It’s a question I’m asked at least a few times a day when I use my check card, usually by one of those little card-reading machines (although sometimes, an actual living person asks, too). Being someone who hates the word “credit” I have always opted for “debit” and proceeded to enter my PIN number. But have I been doing it all wrong?
Most of us carry a check card these days. More convenient than checks, and safer than cash, the check card allows a vendor to take money from your checking account and deposit it in their own. And it’s quick. Often, you’ll see transactions appear on your online bank statement minutes after you have swiped the card.
Now, when you’re at the checkout of any store, you’ll be posed a question - debit or credit? And although the outcome seems the same (a deduction from your checking account), it’s a different process with different consequences, and it uses two different networks.
So, let’s say you have a Visa check card. Choose credit and you’ll be asked to sign for you purchase. All signature transactions go through the Visa network, and come with the additional security offered by credit card companies. That includes fraudulent use protection and Visa’s Zero Liability Policy.
But stores really don’t like this option, which is why they ask you the “debit or credit” question. And the reason? Banks get a much larger percentage fee from the merchant or vendor when you sign for your goods, and it is an enormous source of non-traditional revenue. That’s why banks offer reward points and incentives to check card holders who choose the credit option.
On the other hand, when you choose debit, you’ll be asked for a 4-digit PIN number. This purchase is then processed through an EFT (Electronic Funds Transfer) system like STAR or NYCE. These networks don’t provide the additional liability protection offered by Visa. However, the store won’t incur the same hefty fee that they will have to pay if you choose credit, so stores like this option. A reader also asked a question about cash back. Only the debit/PIN# option allows this transaction, and as doing it this way avoids ATM fees, it's a good choice when you do need some cash. And it’s possible that more people choosing the debit option will equate to lower prices in stores. I say “possible” because there’s really no way to predict what stores would do with any extra savings…most likely, they’ll get passed on to the shareholders.

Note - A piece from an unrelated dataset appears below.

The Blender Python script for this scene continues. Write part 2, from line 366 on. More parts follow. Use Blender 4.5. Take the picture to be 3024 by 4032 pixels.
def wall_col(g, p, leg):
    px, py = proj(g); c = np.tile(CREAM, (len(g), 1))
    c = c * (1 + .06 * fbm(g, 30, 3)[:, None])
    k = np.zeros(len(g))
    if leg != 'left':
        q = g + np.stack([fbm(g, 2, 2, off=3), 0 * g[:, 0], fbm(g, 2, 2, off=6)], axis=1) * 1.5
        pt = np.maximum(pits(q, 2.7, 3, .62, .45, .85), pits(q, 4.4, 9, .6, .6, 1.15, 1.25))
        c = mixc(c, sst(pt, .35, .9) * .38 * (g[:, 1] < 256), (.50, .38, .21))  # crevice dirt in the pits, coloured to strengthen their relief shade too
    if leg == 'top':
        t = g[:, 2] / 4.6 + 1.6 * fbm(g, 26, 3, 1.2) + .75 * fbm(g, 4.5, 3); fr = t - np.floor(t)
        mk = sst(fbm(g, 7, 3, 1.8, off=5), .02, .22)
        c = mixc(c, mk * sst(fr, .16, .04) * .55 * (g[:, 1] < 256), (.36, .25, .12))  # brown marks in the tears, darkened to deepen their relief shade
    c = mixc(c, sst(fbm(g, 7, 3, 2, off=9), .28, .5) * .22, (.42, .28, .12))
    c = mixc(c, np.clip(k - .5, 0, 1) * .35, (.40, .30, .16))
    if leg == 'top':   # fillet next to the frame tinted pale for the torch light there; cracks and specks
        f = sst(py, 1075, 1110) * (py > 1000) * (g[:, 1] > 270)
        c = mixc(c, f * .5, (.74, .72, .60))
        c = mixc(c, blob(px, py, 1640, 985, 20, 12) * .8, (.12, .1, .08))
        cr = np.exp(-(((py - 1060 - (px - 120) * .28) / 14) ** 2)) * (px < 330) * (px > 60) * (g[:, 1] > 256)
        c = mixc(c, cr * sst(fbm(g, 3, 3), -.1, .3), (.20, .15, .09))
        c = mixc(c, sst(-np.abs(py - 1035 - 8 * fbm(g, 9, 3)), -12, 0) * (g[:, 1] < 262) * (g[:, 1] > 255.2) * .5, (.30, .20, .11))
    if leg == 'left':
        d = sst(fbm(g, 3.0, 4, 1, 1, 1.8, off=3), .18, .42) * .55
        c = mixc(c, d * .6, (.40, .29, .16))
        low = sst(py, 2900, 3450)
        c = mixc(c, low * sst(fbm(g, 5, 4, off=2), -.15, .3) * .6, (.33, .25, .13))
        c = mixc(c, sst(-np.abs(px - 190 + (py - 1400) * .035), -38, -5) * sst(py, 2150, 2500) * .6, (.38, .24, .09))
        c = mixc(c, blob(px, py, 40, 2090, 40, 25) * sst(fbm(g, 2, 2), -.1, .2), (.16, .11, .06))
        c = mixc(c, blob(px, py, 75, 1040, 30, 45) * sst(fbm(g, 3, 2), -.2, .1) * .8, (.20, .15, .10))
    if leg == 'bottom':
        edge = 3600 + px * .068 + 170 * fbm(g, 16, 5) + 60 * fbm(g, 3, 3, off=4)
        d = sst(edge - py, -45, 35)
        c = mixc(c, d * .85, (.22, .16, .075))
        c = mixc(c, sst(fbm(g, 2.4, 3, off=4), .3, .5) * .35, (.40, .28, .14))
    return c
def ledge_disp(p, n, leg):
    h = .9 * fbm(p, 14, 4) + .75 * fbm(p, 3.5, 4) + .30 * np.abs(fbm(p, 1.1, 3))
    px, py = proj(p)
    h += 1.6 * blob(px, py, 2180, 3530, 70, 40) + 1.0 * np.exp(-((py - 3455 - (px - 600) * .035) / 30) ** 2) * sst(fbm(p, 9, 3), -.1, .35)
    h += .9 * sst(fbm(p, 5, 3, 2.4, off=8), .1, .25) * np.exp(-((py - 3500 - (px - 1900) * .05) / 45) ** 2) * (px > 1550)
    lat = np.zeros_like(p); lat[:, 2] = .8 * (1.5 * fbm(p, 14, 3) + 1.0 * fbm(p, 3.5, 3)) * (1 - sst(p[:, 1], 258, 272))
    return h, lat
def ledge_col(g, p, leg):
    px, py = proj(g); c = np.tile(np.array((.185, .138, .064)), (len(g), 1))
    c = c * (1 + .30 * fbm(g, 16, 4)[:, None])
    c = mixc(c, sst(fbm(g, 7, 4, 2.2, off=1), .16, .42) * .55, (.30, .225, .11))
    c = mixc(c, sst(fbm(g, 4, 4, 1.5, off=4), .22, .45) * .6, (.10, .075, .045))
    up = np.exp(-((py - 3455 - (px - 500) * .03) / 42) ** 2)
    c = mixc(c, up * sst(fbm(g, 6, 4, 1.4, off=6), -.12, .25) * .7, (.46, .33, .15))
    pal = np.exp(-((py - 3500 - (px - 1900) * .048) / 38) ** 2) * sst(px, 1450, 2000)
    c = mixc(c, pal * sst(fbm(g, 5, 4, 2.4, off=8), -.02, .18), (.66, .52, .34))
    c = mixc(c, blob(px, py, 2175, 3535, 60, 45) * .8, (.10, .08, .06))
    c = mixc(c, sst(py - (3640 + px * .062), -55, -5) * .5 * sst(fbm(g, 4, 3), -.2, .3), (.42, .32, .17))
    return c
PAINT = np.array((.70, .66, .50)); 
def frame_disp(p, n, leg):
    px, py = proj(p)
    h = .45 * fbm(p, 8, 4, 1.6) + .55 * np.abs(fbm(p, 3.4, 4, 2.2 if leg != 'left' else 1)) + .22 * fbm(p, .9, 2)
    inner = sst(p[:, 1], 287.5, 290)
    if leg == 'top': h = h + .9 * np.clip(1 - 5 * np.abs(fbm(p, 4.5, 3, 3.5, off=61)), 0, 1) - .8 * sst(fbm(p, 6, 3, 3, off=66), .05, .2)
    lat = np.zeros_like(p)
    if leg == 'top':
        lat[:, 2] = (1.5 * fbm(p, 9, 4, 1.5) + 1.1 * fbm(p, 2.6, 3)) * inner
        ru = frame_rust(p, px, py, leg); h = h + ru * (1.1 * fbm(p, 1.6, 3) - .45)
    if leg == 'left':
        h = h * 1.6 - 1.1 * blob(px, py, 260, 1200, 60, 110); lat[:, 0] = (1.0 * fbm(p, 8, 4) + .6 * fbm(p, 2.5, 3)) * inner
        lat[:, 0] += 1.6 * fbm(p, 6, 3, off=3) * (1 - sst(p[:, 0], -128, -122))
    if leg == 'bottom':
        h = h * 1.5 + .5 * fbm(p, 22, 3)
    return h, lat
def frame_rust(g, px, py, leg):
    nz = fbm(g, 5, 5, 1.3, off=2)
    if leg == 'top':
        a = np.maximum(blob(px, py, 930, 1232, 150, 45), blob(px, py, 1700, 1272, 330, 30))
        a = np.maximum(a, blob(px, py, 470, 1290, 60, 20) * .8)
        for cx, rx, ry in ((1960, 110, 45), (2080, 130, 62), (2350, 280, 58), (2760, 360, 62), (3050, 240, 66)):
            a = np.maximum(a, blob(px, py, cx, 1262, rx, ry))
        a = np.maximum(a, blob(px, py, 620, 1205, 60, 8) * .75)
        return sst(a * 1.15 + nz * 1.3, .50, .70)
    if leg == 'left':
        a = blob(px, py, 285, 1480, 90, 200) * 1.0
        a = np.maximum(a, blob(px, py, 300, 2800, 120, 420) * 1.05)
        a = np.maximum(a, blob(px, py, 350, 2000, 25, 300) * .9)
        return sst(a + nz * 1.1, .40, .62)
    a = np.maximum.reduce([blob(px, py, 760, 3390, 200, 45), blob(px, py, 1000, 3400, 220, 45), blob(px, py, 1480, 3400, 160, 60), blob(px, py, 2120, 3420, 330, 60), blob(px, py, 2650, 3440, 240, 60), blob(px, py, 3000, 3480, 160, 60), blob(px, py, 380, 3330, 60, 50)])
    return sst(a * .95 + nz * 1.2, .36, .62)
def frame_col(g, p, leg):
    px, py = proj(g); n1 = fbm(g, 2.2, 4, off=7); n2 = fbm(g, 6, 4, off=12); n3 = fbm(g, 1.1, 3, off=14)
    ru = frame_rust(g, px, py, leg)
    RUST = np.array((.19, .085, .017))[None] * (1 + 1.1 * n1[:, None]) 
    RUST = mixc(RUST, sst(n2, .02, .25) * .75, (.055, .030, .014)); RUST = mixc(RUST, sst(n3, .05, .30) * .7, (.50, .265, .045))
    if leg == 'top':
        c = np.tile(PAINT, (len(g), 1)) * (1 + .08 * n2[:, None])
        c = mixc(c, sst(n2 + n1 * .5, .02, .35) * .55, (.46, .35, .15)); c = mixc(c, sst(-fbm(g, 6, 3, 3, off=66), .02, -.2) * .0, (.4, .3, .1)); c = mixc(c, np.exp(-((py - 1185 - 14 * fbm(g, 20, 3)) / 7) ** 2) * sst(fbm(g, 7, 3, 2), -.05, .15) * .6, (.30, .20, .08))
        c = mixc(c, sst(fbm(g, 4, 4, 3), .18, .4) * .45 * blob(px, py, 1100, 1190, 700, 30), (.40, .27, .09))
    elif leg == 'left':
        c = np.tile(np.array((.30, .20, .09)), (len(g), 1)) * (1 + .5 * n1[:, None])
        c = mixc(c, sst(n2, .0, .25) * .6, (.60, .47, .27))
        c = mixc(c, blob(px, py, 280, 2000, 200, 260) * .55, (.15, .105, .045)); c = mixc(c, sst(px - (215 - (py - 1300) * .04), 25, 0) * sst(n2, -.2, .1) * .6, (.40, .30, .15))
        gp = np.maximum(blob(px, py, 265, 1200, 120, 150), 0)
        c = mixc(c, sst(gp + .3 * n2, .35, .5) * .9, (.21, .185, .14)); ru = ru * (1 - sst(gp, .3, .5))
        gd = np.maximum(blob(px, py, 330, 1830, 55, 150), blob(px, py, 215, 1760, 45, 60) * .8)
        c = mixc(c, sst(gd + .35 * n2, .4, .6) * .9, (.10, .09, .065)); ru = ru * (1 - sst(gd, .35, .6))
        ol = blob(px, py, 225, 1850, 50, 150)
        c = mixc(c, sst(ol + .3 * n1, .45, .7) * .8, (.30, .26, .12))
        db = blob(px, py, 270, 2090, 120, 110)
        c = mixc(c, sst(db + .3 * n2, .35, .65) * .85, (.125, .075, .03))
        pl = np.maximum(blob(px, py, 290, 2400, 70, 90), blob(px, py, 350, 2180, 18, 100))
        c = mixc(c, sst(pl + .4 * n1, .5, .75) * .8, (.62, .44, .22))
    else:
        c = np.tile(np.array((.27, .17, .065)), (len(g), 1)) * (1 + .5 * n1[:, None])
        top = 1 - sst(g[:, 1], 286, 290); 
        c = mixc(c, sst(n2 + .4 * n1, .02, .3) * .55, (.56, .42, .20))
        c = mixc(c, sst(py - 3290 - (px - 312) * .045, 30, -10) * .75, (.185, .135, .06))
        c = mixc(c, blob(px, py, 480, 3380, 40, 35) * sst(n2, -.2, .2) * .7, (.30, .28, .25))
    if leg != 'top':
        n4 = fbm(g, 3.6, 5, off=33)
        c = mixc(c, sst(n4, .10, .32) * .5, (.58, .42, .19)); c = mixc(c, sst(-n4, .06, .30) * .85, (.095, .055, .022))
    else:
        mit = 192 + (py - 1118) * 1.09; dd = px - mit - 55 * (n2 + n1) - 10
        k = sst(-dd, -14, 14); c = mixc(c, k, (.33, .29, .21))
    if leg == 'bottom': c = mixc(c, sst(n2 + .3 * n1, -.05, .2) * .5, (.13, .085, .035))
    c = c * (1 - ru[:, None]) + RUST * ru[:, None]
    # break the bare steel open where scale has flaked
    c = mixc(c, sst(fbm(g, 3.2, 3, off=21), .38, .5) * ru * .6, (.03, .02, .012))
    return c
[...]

But whether you choose debit or credit, either method is safer than using cash or writing checks. Lose a check card and you’re covered for almost everything you lose (usually there’s a $50 out-of-pocket cost) and it’s easy to cancel cards and order new ones. When you lose cash, you’ll probably never see it again. Checks can be easily altered and they’re also time-consuming (just think back to how you felt the last time someone paid by check for a candy bar or bottle of soda).
Back to the big question. Debit or credit?
Me, I’m going with the credit option from now on (unless I want cash back). Not only will I enjoy the added protection of something like the Visa Zero Liability Policy, but I can also take advantage of my bank’s reward programs and incentive policies. Now, it may not be as good for the store, but that’s something merchants and vendors need to negotiate.